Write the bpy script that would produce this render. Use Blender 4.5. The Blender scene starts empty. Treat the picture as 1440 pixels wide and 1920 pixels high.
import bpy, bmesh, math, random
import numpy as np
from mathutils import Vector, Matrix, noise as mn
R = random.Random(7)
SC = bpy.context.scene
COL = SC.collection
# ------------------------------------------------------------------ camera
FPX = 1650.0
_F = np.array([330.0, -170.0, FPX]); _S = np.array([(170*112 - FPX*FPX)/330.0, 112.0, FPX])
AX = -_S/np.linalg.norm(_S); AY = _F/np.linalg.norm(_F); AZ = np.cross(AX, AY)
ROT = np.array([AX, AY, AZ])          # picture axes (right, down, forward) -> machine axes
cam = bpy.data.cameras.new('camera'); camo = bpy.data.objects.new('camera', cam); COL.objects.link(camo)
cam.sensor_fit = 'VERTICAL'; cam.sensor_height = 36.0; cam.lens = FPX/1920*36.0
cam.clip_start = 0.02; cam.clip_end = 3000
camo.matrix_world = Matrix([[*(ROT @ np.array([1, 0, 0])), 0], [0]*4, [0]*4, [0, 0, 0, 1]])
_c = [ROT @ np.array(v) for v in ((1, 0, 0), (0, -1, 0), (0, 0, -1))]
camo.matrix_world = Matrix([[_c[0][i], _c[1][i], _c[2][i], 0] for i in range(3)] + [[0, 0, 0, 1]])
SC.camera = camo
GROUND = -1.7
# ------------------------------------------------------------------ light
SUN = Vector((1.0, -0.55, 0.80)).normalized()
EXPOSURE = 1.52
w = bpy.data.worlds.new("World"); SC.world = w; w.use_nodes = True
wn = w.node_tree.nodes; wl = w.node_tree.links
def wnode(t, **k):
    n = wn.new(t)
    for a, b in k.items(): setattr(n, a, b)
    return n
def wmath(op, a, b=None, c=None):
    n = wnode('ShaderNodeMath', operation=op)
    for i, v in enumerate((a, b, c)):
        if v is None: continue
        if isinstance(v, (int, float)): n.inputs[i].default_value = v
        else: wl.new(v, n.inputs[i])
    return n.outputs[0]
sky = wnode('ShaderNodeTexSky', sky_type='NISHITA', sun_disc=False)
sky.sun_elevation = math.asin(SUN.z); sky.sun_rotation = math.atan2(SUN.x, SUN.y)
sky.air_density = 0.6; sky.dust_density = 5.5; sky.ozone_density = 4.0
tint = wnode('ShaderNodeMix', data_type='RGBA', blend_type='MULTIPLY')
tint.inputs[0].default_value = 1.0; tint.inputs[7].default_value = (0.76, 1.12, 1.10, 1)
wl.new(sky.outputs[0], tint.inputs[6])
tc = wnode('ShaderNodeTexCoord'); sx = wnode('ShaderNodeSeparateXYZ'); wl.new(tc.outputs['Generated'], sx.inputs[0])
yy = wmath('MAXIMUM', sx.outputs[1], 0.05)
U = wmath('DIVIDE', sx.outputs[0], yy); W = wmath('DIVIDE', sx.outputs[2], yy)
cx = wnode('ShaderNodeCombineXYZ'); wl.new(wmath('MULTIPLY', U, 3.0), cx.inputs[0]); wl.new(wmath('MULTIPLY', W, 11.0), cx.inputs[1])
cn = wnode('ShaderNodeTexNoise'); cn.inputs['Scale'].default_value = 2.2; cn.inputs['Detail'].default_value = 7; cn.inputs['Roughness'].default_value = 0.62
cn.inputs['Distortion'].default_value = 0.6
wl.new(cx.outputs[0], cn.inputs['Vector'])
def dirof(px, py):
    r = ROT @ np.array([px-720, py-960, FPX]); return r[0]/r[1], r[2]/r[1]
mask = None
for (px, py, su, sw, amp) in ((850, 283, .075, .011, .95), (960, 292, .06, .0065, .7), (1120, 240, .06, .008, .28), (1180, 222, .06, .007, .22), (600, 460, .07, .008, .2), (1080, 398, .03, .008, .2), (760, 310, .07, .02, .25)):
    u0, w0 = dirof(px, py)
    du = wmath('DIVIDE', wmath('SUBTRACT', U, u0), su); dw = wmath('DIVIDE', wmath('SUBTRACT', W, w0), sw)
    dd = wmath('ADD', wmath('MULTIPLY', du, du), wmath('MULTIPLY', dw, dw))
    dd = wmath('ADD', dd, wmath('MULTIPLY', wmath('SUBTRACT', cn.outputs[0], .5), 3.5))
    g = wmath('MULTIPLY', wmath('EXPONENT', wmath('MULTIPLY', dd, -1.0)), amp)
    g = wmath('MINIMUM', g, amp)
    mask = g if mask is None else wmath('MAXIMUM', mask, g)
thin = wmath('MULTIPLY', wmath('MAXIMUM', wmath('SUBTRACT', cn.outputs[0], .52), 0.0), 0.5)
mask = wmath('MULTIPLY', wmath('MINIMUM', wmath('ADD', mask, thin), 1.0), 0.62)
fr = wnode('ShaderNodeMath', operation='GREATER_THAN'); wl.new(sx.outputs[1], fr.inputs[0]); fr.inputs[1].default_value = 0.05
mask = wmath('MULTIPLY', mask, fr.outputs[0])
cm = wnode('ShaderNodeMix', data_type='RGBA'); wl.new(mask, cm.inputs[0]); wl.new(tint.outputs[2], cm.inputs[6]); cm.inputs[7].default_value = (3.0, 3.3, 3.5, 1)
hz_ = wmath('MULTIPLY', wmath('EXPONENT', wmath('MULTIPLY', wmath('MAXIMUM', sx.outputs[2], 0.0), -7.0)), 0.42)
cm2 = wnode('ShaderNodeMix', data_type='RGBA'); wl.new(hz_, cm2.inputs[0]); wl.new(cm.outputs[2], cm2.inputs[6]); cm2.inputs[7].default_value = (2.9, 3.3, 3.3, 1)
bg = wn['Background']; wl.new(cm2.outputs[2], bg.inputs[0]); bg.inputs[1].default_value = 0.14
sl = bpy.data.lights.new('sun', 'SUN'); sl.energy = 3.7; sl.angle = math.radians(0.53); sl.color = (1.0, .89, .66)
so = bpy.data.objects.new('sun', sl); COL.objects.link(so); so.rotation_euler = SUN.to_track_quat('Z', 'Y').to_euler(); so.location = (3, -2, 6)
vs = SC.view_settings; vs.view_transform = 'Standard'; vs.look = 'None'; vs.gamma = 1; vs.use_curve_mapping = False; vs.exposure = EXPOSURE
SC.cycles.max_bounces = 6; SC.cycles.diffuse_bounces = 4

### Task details
Type out the whole listing above again, exactly as it stands.

### Written reply
Write the bpy script that would produce this render. Use Blender 4.5. The Blender scene starts empty. Treat the picture as 1440 pixels wide and 1920 pixels high.
import bpy, bmesh, math, random
import numpy as np
from mathutils import Vector, Matrix, noise as mn
R = random.Random(7)
SC = bpy.context.scene
COL = SC.collection
# ------------------------------------------------------------------ camera
FPX = 1650.0
_F = np.array([330.0, -170.0, FPX]); _S = np.array([(170*112 - FPX*FPX)/330.0, 112.0, FPX])
AX = -_S/np.linalg.norm(_S); AY = _F/np.linalg.norm(_F); AZ = np.cross(AX, AY)
ROT = np.array([AX, AY, AZ])          # picture axes (right, down, forward) -> machine axes
cam = bpy.data.cameras.new('camera'); camo = bpy.data.objects.new('camera', cam); COL.objects.link(camo)
cam.sensor_fit = 'VERTICAL'; cam.sensor_height = 36.0; cam.lens = FPX/1920*36.0
cam.clip_start = 0.02; cam.clip_end = 3000
camo.matrix_world = Matrix([[*(ROT @ np.array([1, 0, 0])), 0], [0]*4, [0]*4, [0, 0, 0, 1]])
_c = [ROT @ np.array(v) for v in ((1, 0, 0), (0, -1, 0), (0, 0, -1))]
camo.matrix_world = Matrix([[_c[0][i], _c[1][i], _c[2][i], 0] for i in range(3)] + [[0, 0, 0, 1]])
SC.camera = camo
GROUND = -1.7
# ------------------------------------------------------------------ light
SUN = Vector((1.0, -0.55, 0.80)).normalized()
EXPOSURE = 1.52
w = bpy.data.worlds.new("World"); SC.world = w; w.use_nodes = True
wn = w.node_tree.nodes; wl = w.node_tree.links
def wnode(t, **k):
    n = wn.new(t)
    for a, b in k.items(): setattr(n, a, b)
    return n
def wmath(op, a, b=None, c=None):
    n = wnode('ShaderNodeMath', operation=op)
    for i, v in enumerate((a, b, c)):
        if v is None: continue
        if isinstance(v, (int, float)): n.inputs[i].default_value = v
        else: wl.new(v, n.inputs[i])
    return n.outputs[0]
sky = wnode('ShaderNodeTexSky', sky_type='NISHITA', sun_disc=False)
sky.sun_elevation = math.asin(SUN.z); sky.sun_rotation = math.atan2(SUN.x, SUN.y)
sky.air_density = 0.6; sky.dust_density = 5.5; sky.ozone_density = 4.0
tint = wnode('ShaderNodeMix', data_type='RGBA', blend_type='MULTIPLY')
tint.inputs[0].default_value = 1.0; tint.inputs[7].default_value = (0.76, 1.12, 1.10, 1)
wl.new(sky.outputs[0], tint.inputs[6])
tc = wnode('ShaderNodeTexCoord'); sx = wnode('ShaderNodeSeparateXYZ'); wl.new(tc.outputs['Generated'], sx.inputs[0])
yy = wmath('MAXIMUM', sx.outputs[1], 0.05)
U = wmath('DIVIDE', sx.outputs[0], yy); W = wmath('DIVIDE', sx.outputs[2], yy)
cx = wnode('ShaderNodeCombineXYZ'); wl.new(wmath('MULTIPLY', U, 3.0), cx.inputs[0]); wl.new(wmath('MULTIPLY', W, 11.0), cx.inputs[1])
cn = wnode('ShaderNodeTexNoise'); cn.inputs['Scale'].default_value = 2.2; cn.inputs['Detail'].default_value = 7; cn.inputs['Roughness'].default_value = 0.62
cn.inputs['Distortion'].default_value = 0.6
wl.new(cx.outputs[0], cn.inputs['Vector'])
def dirof(px, py):
    r = ROT @ np.array([px-720, py-960, FPX]); return r[0]/r[1], r[2]/r[1]
mask = None
for (px, py, su, sw, amp) in ((850, 283, .075, .011, .95), (960, 292, .06, .0065, .7), (1120, 240, .06, .008, .28), (1180, 222, .06, .007, .22), (600, 460, .07, .008, .2), (1080, 398, .03, .008, .2), (760, 310, .07, .02, .25)):
    u0, w0 = dirof(px, py)
    du = wmath('DIVIDE', wmath('SUBTRACT', U, u0), su); dw = wmath('DIVIDE', wmath('SUBTRACT', W, w0), sw)
    dd = wmath('ADD', wmath('MULTIPLY', du, du), wmath('MULTIPLY', dw, dw))
    dd = wmath('ADD', dd, wmath('MULTIPLY', wmath('SUBTRACT', cn.outputs[0], .5), 3.5))
    g = wmath('MULTIPLY', wmath('EXPONENT', wmath('MULTIPLY', dd, -1.0)), amp)
    g = wmath('MINIMUM', g, amp)
    mask = g if mask is None else wmath('MAXIMUM', mask, g)
thin = wmath('MULTIPLY', wmath('MAXIMUM', wmath('SUBTRACT', cn.outputs[0], .52), 0.0), 0.5)
mask = wmath('MULTIPLY', wmath('MINIMUM', wmath('ADD', mask, thin), 1.0), 0.62)
fr = wnode('ShaderNodeMath', operation='GREATER_THAN'); wl.new(sx.outputs[1], fr.inputs[0]); fr.inputs[1].default_value = 0.05
mask = wmath('MULTIPLY', mask, fr.outputs[0])
cm = wnode('ShaderNodeMix', data_type='RGBA'); wl.new(mask, cm.inputs[0]); wl.new(tint.outputs[2], cm.inputs[6]); cm.inputs[7].default_value = (3.0, 3.3, 3.5, 1)
hz_ = wmath('MULTIPLY', wmath('EXPONENT', wmath('MULTIPLY', wmath('MAXIMUM', sx.outputs[2], 0.0), -7.0)), 0.42)
cm2 = wnode('ShaderNodeMix', data_type='RGBA'); wl.new(hz_, cm2.inputs[0]); wl.new(cm.outputs[2], cm2.inputs[6]); cm2.inputs[7].default_value = (2.9, 3.3, 3.3, 1)
bg = wn['Background']; wl.new(cm2.outputs[2], bg.inputs[0]); bg.inputs[1].default_value = 0.14
sl = bpy.data.lights.new('sun', 'SUN'); sl.energy = 3.7; sl.angle = math.radians(0.53); sl.color = (1.0, .89, .66)
so = bpy.data.objects.new('sun', sl); COL.objects.link(so); so.rotation_euler = SUN.to_track_quat('Z', 'Y').to_euler(); so.location = (3, -2, 6)
vs = SC.view_settings; vs.view_transform = 'Standard'; vs.look = 'None'; vs.gamma = 1; vs.use_curve_mapping = False; vs.exposure = EXPOSURE
SC.cycles.max_bounces = 6; SC.cycles.diffuse_bounces = 4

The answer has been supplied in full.